* [Written exercise]:
All of the data below must be repeated exactly.
------------------------
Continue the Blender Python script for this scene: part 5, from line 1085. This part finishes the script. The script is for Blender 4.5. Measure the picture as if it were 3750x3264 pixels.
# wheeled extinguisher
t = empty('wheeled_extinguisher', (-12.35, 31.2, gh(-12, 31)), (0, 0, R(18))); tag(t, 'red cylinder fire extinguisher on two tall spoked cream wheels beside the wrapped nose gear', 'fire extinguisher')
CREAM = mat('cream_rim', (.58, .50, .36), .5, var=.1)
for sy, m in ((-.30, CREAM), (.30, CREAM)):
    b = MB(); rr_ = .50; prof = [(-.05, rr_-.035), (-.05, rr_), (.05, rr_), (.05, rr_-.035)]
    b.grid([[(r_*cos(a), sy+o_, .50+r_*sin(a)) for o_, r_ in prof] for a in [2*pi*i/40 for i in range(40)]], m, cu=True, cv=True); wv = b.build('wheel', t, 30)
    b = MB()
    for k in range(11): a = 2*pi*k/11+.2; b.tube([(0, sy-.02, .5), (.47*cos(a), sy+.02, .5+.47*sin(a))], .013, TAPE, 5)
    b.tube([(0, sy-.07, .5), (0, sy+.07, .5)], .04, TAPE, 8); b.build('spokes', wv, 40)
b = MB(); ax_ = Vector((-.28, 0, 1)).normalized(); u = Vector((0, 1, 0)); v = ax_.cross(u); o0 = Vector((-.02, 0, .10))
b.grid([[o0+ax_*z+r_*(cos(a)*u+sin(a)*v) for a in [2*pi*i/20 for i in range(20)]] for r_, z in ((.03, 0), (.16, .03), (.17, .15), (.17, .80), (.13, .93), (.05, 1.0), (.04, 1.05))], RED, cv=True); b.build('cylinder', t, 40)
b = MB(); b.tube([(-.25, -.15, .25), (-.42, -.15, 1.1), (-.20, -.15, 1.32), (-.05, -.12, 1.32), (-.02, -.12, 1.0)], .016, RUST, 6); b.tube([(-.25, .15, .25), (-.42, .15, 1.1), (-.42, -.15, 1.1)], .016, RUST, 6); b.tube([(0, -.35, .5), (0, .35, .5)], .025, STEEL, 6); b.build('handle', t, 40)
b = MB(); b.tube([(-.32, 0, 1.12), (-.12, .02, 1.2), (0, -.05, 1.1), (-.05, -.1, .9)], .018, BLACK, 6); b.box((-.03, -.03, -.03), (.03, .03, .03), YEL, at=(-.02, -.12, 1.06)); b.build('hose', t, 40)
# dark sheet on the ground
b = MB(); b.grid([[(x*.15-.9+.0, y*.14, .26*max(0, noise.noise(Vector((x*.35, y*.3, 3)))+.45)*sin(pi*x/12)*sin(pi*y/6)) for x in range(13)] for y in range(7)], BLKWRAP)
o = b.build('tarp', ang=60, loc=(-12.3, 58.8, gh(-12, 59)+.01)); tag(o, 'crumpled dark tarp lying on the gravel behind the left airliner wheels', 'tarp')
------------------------
* [Correct response]:
Continue the Blender Python script for this scene: part 5, from line 1085. This part finishes the script. The script is for Blender 4.5. Measure the picture as if it were 3750x3264 pixels.
# wheeled extinguisher
t = empty('wheeled_extinguisher', (-12.35, 31.2, gh(-12, 31)), (0, 0, R(18))); tag(t, 'red cylinder fire extinguisher on two tall spoked cream wheels beside the wrapped nose gear', 'fire extinguisher')
CREAM = mat('cream_rim', (.58, .50, .36), .5, var=.1)
for sy, m in ((-.30, CREAM), (.30, CREAM)):
    b = MB(); rr_ = .50; prof = [(-.05, rr_-.035), (-.05, rr_), (.05, rr_), (.05, rr_-.035)]
    b.grid([[(r_*cos(a), sy+o_, .50+r_*sin(a)) for o_, r_ in prof] for a in [2*pi*i/40 for i in range(40)]], m, cu=True, cv=True); wv = b.build('wheel', t, 30)
    b = MB()
    for k in range(11): a = 2*pi*k/11+.2; b.tube([(0, sy-.02, .5), (.47*cos(a), sy+.02, .5+.47*sin(a))], .013, TAPE, 5)
    b.tube([(0, sy-.07, .5), (0, sy+.07, .5)], .04, TAPE, 8); b.build('spokes', wv, 40)
b = MB(); ax_ = Vector((-.28, 0, 1)).normalized(); u = Vector((0, 1, 0)); v = ax_.cross(u); o0 = Vector((-.02, 0, .10))
b.grid([[o0+ax_*z+r_*(cos(a)*u+sin(a)*v) for a in [2*pi*i/20 for i in range(20)]] for r_, z in ((.03, 0), (.16, .03), (.17, .15), (.17, .80), (.13, .93), (.05, 1.0), (.04, 1.05))], RED, cv=True); b.build('cylinder', t, 40)
b = MB(); b.tube([(-.25, -.15, .25), (-.42, -.15, 1.1), (-.20, -.15, 1.32), (-.05, -.12, 1.32), (-.02, -.12, 1.0)], .016, RUST, 6); b.tube([(-.25, .15, .25), (-.42, .15, 1.1), (-.42, -.15, 1.1)], .016, RUST, 6); b.tube([(0, -.35, .5), (0, .35, .5)], .025, STEEL, 6); b.build('handle', t, 40)
b = MB(); b.tube([(-.32, 0, 1.12), (-.12, .02, 1.2), (0, -.05, 1.1), (-.05, -.1, .9)], .018, BLACK, 6); b.box((-.03, -.03, -.03), (.03, .03, .03), YEL, at=(-.02, -.12, 1.06)); b.build('hose', t, 40)
# dark sheet on the ground
b = MB(); b.grid([[(x*.15-.9+.0, y*.14, .26*max(0, noise.noise(Vector((x*.35, y*.3, 3)))+.45)*sin(pi*x/12)*sin(pi*y/6)) for x in range(13)] for y in range(7)], BLKWRAP)
o = b.build('tarp', ang=60, loc=(-12.3, 58.8, gh(-12, 59)+.01)); tag(o, 'crumpled dark tarp lying on the gravel behind the left airliner wheels', 'tarp')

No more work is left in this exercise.